Autor da representação que deu origem ao processo que tramita no TCU, o subprocurador geral perante a Corte, Lucas Furtado, apresentou no documento reembolsos de salários que variam de R$ 30 mil a R$ 57 mil. Ele explicou que trabalhadores de estatais que não recebem recursos do Tesouro Nacional deixam de se submeter ao teto do funcionalismo. Entretanto, Furtado avalia que, a partir do momento em que essa pessoa é cedida para ocupar um cargo no Executivo, a remuneração deve ser atrelada ao limite imposto pela Constituição. “O erro é requisitar pessoas com salários acima do que diz a lei”, destacou.
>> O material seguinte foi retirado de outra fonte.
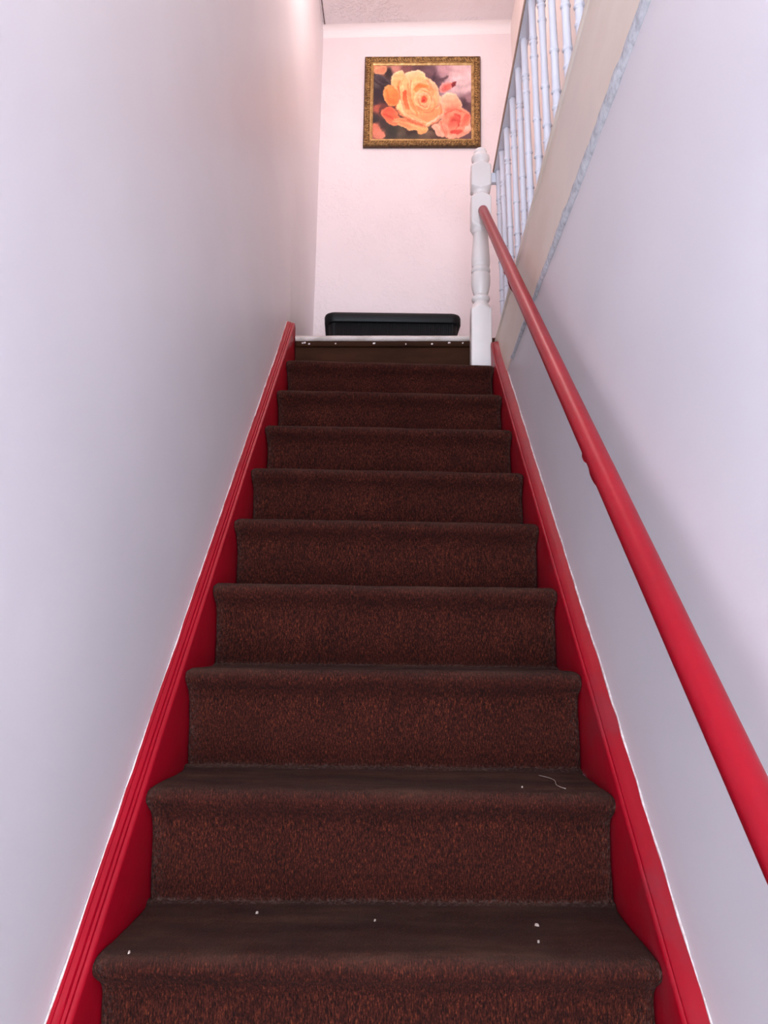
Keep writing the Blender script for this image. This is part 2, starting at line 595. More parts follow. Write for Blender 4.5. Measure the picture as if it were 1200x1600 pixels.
def stringer(side):
    L = side == 'L'
    if L:
        xi, xo, yend = XL - 0.0035, WL + 0.0004, 3.235
        pin = [(0.0, -.02), (1.18, -.017), (1.54, .005), (2.33, .038), (3.0, .047), (3.235, .058)]
        pout = [(0.0, -.012), (1.175, -.010), (1.536, .006), (2.374, .034), (3.0, .052), (3.235, .070)]
        prof = [(0, -0.36), (0, -0.006), (0.03, -0.002), (0.10, 0.0005), (0.22, 0.001), (0.26, -0.0035), (0.30, 0.001), (0.42, 0.0015), (0.47, -0.003),
                (0.52, 0.0015), (0.74, 0.002), (0.77, 0.000), (0.80, 0.002), (0.97, 0.001), (1.0, -0.002), (1.0, -0.36)]
    else:
        xi, xo, yend = XR + 0.0035, WR - 0.0006, 3.066
        pin = [(0.0, .0), (1.17, .002), (1.53, .010), (2.35, -.003), (2.95, .0), (3.0, .008), (3.066, .045)]
        pout = [(0.0, .018), (1.155, .018), (1.51, .029), (2.31, .024), (2.96, .026), (3.066, .046)]
        prof = [(0, -0.36), (0, -0.006), (0.03, -0.001), (0.10, 0.001), (0.16, 0.0005), (0.20, -0.003), (0.24, 0.0005), (0.6, 0.001), (0.97, 0.0), (1.0, -0.002), (1.0, -0.36)]
    ystart = 0.27
    nS = 230
    secs, beads = [], []
    for i in range(nS):
        y = ystart + (yend - ystart) * i / (nS - 1)
        b = nose(y)
        zi = b + interp(y, pin) + 0.0015 * nz(y * 6, 0, 5)
        zo = b + interp(y, pout) + 0.0015 * nz(y * 6, 0, 7)
        tip = max(0, 1 - (yend - y) / 0.03)
        rd = 0.03 * (1 - math.sqrt(max(0, 1 - tip * tip)))
        ring = []
        for t, dz in prof:
            q = zi + (zo - zi) * t
            bot = -0.36 if y > 0.6 else max(-0.36, ZF - q)
            if y > 2.9:
                bot = max(bot, -0.30)
            wob = 0.0009 * nz(y * 35, t * 9, 2) if dz > -0.1 else 0
            ring.append((xi + (xo - xi) * t, y, q + (dz - rd + wob if dz > -0.1 else bot)))
        secs.append(ring)
    v, f = sweep(secs)
    o = fix_normals(mesh_obj('stringer', v, f, M['red'] if L else M['red_worn'], smooth=True))
    em = o.modifiers.new('edges', 'EDGE_SPLIT')
    em.split_angle = math.radians(50)
    o['label'] = 'red grooved side board along the left wall' if L else 'scuffed red side board along the right wall'
    adopt(o, stair)
    # ragged line of filler between board and wall
    secs = []
    n2 = 700
    for i in range(n2):
        y = ystart + (yend - 0.02 - ystart) * i / (n2 - 1)
        z = nose(y) + interp(y, pout)
        s = -1 if L else 1
        base_h = (0.0020 if L else 0.0045)
        h = max(0.0008, base_h + (0.0022 if L else 0.0055) * (nz(y * 18, 1.5, s) + 0.6 * nz(y * 70, 3.5, s)))
        w = max(0.0012, 0.0026 + 0.002 * nz(y * 25, 7.5, s))
        secs.append([(xo, y, z - 0.004), (xo - s * w, y, z - 0.004 + 0.0035), (xo - s * w * 0.8, y, z + h * 0.5), (xo - s * 0.0012, y, z + h), (xo, y, z + h)])
    v, f = sweep(secs)
    bo = fix_normals(mesh_obj('filler_line', v, f, M['bead'], smooth=True))
    bo['label'] = 'ragged white filler line'
    bo.parent = o
    bo.matrix_parent_inverse = Matrix.Identity(4)


stringer('L')
stringer('R')

# bare top riser and the worn white nosing board of the landing
vv = []
yr = YTOP + 0.030
zl8, zr8 = ZLs[8], ZRs[8]
v = [(XL, yr, zl8 - 0.03), (XR, yr, zr8 - 0.03), (XR, yr, 1.335), (XL, yr, 1.347), (XL, yr + 0.02, zl8 - 0.03), (XR, yr + 0.02, zr8 - 0.03), (XR, yr + 0.02, 1.335), (XL, yr + 0.02, 1.347)]
q = [(0, 1, 2, 3), (5, 4, 7, 6), (0, 4, 5, 1), (3, 2, 6, 7), (1, 5, 6, 2), (4, 0, 3, 7)]
o = fix_normals(mesh_obj('riser', v, q, M['riser']))
o['label'] = 'bare dark brown top riser'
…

Na opinião do professor de direito administrativo da Universidade de Brasília (UnB) Mamede Said Maia Filho, essa situação é anômala na medida em que gera um desnível dentro dos órgãos públicos. Para ele, esses casos criam desconforto nos ministérios. “O bom senso indica que, uma vez estando na administração direta, o agente público cedido deveria se submeter às normas constitucionais que regem a situação dos servidores, entre as quais o teto do funcionalismo”, completou.
Distorções
O professor de Direito Administrativo do Instituto de Direito Público (IDP) Sidraque David Monteiro Anacleto detalhou que esse impasse existe uma vez que não há legislação específica que discipline o caso. Conforme ele, seria necessário criar uma lei para normatizar as relações entre o governo federal e as estatais que não se sujeitam ao teto constitucional. Anacleto disse que o Congresso Nacional precisa se debruçar sobre o tema para criar uma lei e acabar com essas distorções.